Davis v. Boeheim

This appeal dealt with the issue of whether the supreme court properly dismissed Plaintiffs’ complaint for failure to state a cause of action against Defendant Boeheim. Plaintiffs Davis and Lang commenced a defamation action seeking damages for statements made by Defendant Boeheim, the head men’s basketball coach for Defendant Syracuse University, in the wake of allegations by Plaintiffs that associate head coach Bernie Fine sexually abused them. Plaintiff Davis reported the alleged abuse to the Syracuse Police Department in 2002 and to the university in 2005. No criminal charges were brought against Fine at that time, and the University advised Plaintiff that it had determined, following an internal investigation, that the allegations were unsubstantiated and that the investigation was closed. It was after this investigation closed that Defendant Boeheim made the alleged defamatory statements.

The statements were made on November 17 and 18, 2011, during interviews that appeared on ESPN.com, Syracuse.com, and in the New York Times. Among the statements made by Defendant in various interviews were that Plaintiff lied when he stated that Defendant saw Plaintiff lying on the bed in Fine’s hotel room in New Orleans in 1987; that Plaintiffs’ allegations against Fine were lies; that Plaintiff had provided the University with the names of four people who could corroborate his allegations, but that the allegations were not corroborated; and that Plaintiffs’ allegations were financially motivated.

Considering these statements on appeal, the Court used the three factors laid out in Mann v. Abel, 10 N.Y.3d 271 (2008), to determine whether the alleged defamatory statements were actionable statements of fact or nonactionable statements of opinion.

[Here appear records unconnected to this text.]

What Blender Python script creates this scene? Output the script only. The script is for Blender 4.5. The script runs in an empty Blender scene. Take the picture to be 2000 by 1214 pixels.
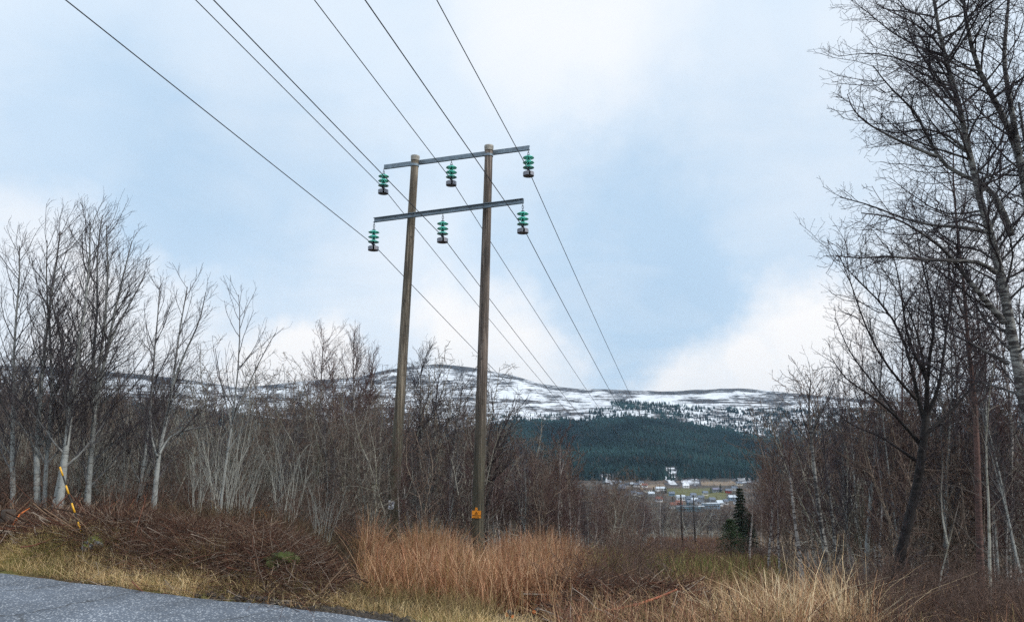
import bpy, math
import numpy as np
from math import radians, sin, cos, tan, pi

# ------------------------------------------------------------------ camera
PITCH = radians(9.95)
FPX = 1500.0                       # focal length in pixels of the 2000 px wide photograph
EYE = 1.6
sc = bpy.context.scene
col = sc.collection
cd = bpy.data.cameras.new("camera")
cd.sensor_width = 36.0
cd.lens = FPX / 2000 * 36
cd.clip_start = 0.1
cd.clip_end = 30000
cam = bpy.data.objects.new("camera", cd)
cam.location = (0, 0, EYE)
cam.rotation_euler = (pi / 2 + PITCH, 0, 0)
col.objects.link(cam)
sc.camera = cam

# ------------------------------------------------------------------ world, sun, exposure
SUN_EL, SUN_AZ = radians(38), radians(112)     # azimuth clockwise from +y (view direction)
world = bpy.data.worlds.new("World")
sc.world = world
world.use_nodes = True
sc.view_settings.view_transform = 'Standard'
sc.view_settings.look = 'None'
sc.view_settings.exposure = 0.45
sc.view_settings.gamma = 1.0
sc.view_settings.use_curve_mapping = False
sc.cycles.max_bounces = 7
sc.cycles.transparent_max_bounces = 8
sc.cycles.volume_bounces = 0
sc.cycles.use_denoising = False
sc.cycles.sample_clamp_indirect = 2.0
sc.cycles.sample_clamp_direct = 6.0
sc.cycles.use_adaptive_sampling = True
sc.cycles.adaptive_threshold = 0.02


def ray(px, row):
    """x/Y and z/Y of the direction through a pixel of the 2000 px photograph"""
    u = (607 - row) / FPX
    den = cos(PITCH) - u * sin(PITCH)
    return (px - 1000) / FPX / den, (sin(PITCH) + u * cos(PITCH)) / den


def P(px, row, Y):
    tx, tz = ray(px, row)
    return np.array([tx * Y, Y, EYE + tz * Y])


def unproj(x, y, z):
    z = z - EYE
    d = y * cos(PITCH) + z * sin(PITCH)
    v = -y * sin(PITCH) + z * cos(PITCH)
    return 1000 + FPX * x / d, 607 - FPX * v / d


class NT:
    """tiny node-tree builder"""
    def __init__(s, tree):
        s.t = tree
        s.n = tree.nodes
        s.l = tree.links

    def node(s, kind, **kw):
        n = s.n.new(kind)
        for k, v in kw.items():
            if k.startswith("i_"):
                key = k[2:].replace("_", " ")
                s.put(n, key, v)
            else:
                setattr(n, k, v)
        return n

    def put(s, n, key, v):
        sock = n.inputs[int(key)] if str(key).isdigit() else n.inputs[key]
        if isinstance(v, bpy.types.NodeSocket):
            s.l.new(v, sock)
        else:
            if isinstance(v, (tuple, list)) and len(v) == 3 and sock.type == 'RGBA':
                v = (*v, 1)
            sock.default_value = v

    def math(s, op, a, b=0.0, clamp=False):
        n = s.n.new("ShaderNodeMath")
        n.operation = op
        n.use_clamp = clamp
        s.put(n, "0", a)
        s.put(n, "1", b)
        return n.outputs[0]

    def vmath(s, op, a, b=(0, 0, 0), out=0):
        n = s.n.new("ShaderNodeVectorMath")
        n.operation = op
        s.put(n, "0", a)
        if op == 'SCALE':
            s.put(n, "Scale", b)
        else:
            s.put(n, "1", b)
        return n.outputs[out]

    def mix(s, f, a, b, blend='MIX'):
        n = s.n.new("ShaderNodeMix")
        n.data_type = 'RGBA'
        n.blend_type = blend
        s.put(n, "0", f)
        s.put(n, "6", a if isinstance(a, bpy.types.NodeSocket) else (*a, 1))
        s.put(n, "7", b if isinstance(b, bpy.types.NodeSocket) else (*b, 1))
        return n.outputs[2]

    def noise(s, vec, scale, detail=3, rough=0.5, out=0, dist=0.0):
        n = s.n.new("ShaderNodeTexNoise")
        n.inputs["Scale"].default_value = scale
        n.inputs["Detail"].default_value = detail
        n.inputs["Roughness"].default_value = rough
        n.inputs["Distortion"].default_value = dist
        s.l.new(vec, n.inputs["Vector"])
        return n.outputs[out]

    def ramp(s, f, lo, hi, a=0.0, b=1.0, smooth=True):
        n = s.n.new("ShaderNodeMapRange")
        n.interpolation_type = 'SMOOTHSTEP' if smooth else 'LINEAR'
        s.put(n, "0", f)
        for i, v in enumerate((lo, hi, a, b)):
            n.inputs[i + 1].default_value = v
        return n.outputs[0]


# sky: a physical sky in the gaps, procedural cloud over it
w = NT(world.node_tree)
for n in list(w.n):
    w.n.remove(n)
tc = w.node("ShaderNodeTexCoord")
dirv = tc.outputs["Generated"]
sky = w.node("ShaderNodeTexSky")
sky.sky_type = 'NISHITA'
sky.sun_disc = False
sky.sun_elevation = SUN_EL
sky.sun_rotation = SUN_AZ
sky.dust_density = 2.0
sky.ozone_density = 2.0
bg_sky = w.node("ShaderNodeBackground", i_Strength=0.12)
w.l.new(sky.outputs[0], bg_sky.inputs[0])
sep = w.node("ShaderNodeSeparateXYZ")
w.l.new(dirv, sep.inputs[0])
zc = w.math('ADD', w.math('MAXIMUM', sep.outputs[2], 0.0), 0.22)
proj = w.vmath('DIVIDE', dirv, w.node("ShaderNodeCombineXYZ", i_X=zc, i_Y=zc, i_Z=zc).outputs[0])
n1 = w.noise(proj, 0.9, 5, 0.55, dist=0.4)
n2 = w.noise(proj, 2.4, 8, 0.62, dist=0.5)
warp = w.vmath('SCALE', w.vmath('SUBTRACT', w.noise(dirv, 4.5, 8, 0.62, out=1), (0.5, 0.5, 0.5)), 0.24)
wd = w.vmath('NORMALIZE', w.vmath('ADD', dirv, warp))


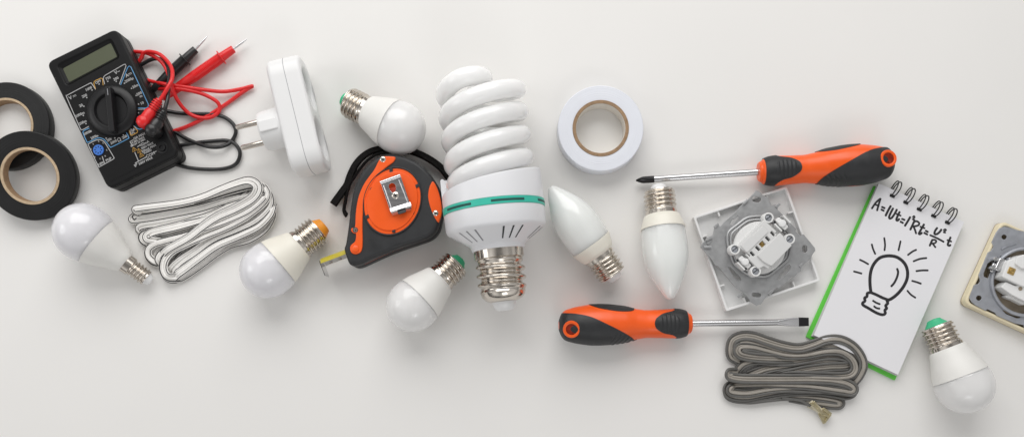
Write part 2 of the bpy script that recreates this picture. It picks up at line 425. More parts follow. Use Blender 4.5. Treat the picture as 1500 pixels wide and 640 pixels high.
# ------------------------------------------------------------------ tape rolls
def tape_roll(th, R, rc, ri, hgt, m_tape, X=None, m_core=None, m_in=None):
    n = 96
    b = MB(); prof = [(1.2, R - 0.6), (2.2, R), (hgt - 2, R), (hgt - 0.6, R - 0.7)]
    steps = 22
    for k in range(1, steps): prof.append((hgt - 0.35 + 0.28 * math.sin(k * 2.4) * (k % 3) / 2, R - 0.7 - (R - rc - 0.7) * k / steps))
    prof += [(hgt - 0.5, rc), (0.5, rc), (0.2, rc + 1)]
    prof.append((0.3, (R + rc) / 2)); prof.append((1.2, R - 0.6))
    b.lathe(prof, n, X, axis='z', cap0=False, cap1=False); th.part('tape', b, m_tape, sharp=50)
    c = MB(); c.lathe([(0.6, rc - 0.2), (hgt + 0.2, rc - 0.2), (hgt + 0.5, rc - 0.8), (hgt + 0.1, rc - 2.0), (hgt + 0.5, rc - 2.6), (hgt + 0.3, ri + 0.9), (hgt - 0.3, ri + 0.5), (0.6, ri + 0.5), (0.3, rc - 1)], n, X, axis='z', cap0=False, cap1=False)
    co_ = th.part('core', c, m_core or M['card'])
    c = MB(); c.lathe([(0.5, ri + 0.4), (0.5, ri), (hgt - 0.7, ri), (hgt - 0.4, ri + 0.4)], n, X, axis='z', cap0=False, cap1=False); th.part('core_lining', c, m_in or m_core or M['card'], co_)

GT = 'rolls of black electrical tape'
t2 = Thing('tape_roll', 'roll of black electrical tape lying flat underneath another roll at the left edge', 'tape', ground(8.5, 184, 17), 0.4, GT)
tape_roll(t2, 63, 40, 36, 17, M['tape_black'], None, M['card_pale'], M['card'])
t1 = Thing('tape_roll', 'roll of black electrical tape propped at a slant on top of the other roll', 'tape', ground(45.5, 256, 24), 0, GT)
dirv = Vector((-38, 71, 0)).normalized(); ax = Vector((dirv.y, -dirv.x, 0))
ang = math.radians(12.3)
XT = Matrix.Translation((0, 0, 62 * math.sin(ang) + 0.5)) @ Matrix.Rotation(ang, 4, ax)
tape_roll(t1, 63, 40.5, 36, 17, M['tape_black'], XT, M['card_pale'], M['card'])
t3 = Thing('tape_roll', 'roll of white electrical tape with brown cardboard core, above the candle bulbs', 'tape', ground(880, 188, 29), 0.2)
tape_roll(t3, 61.5, 40.4, 35, 29, M['tape_white'], None, M['card'], M['lining'])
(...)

The Court first agreed with Plaintiffs that Defendant’s statements that they lied and did so out of a financial motivation were statements of fact when viewed against the first two factors set forth in Mann (i.e. those statements used specific language that “has a precise meaning which is readily understood” and are “capable of being proven true or false”). Id. at 276 (citations omitted). However, when applying the third factor in Mann, “whether either the full context of the communication in which the statement[s] appear[ ] or the broader social context and surrounding circumstances are such as to signal . . . readers or listeners that what is being read or heard is likely to be opinion, not fact,” the Court found that Defendant’s statements were likely opinion. Id. Defendant’s statements were opinion because they showed his support for Fine and constituted his reaction to Plaintiff’s implied allegation that Defendant knew or should have known of Fine’s alleged improprieties. In concluding that the statements were opinion and not fact, the Court affirmed the supreme court’s decision.

Justices Smith and Fahey dissented in the case because they believed Defendant’s statements were of “mixed opinion” (i.e. “statement[s] of opinion that impl[y] a basis in facts which are not disclosed to the reader or listener”). Gross v. N.Y. Times Co., 82 N.Y.2d 146, 153 (1993). The dissent also found that the defamatory nature of the statements could not be immunized simply by preceding them with the words “I believe.”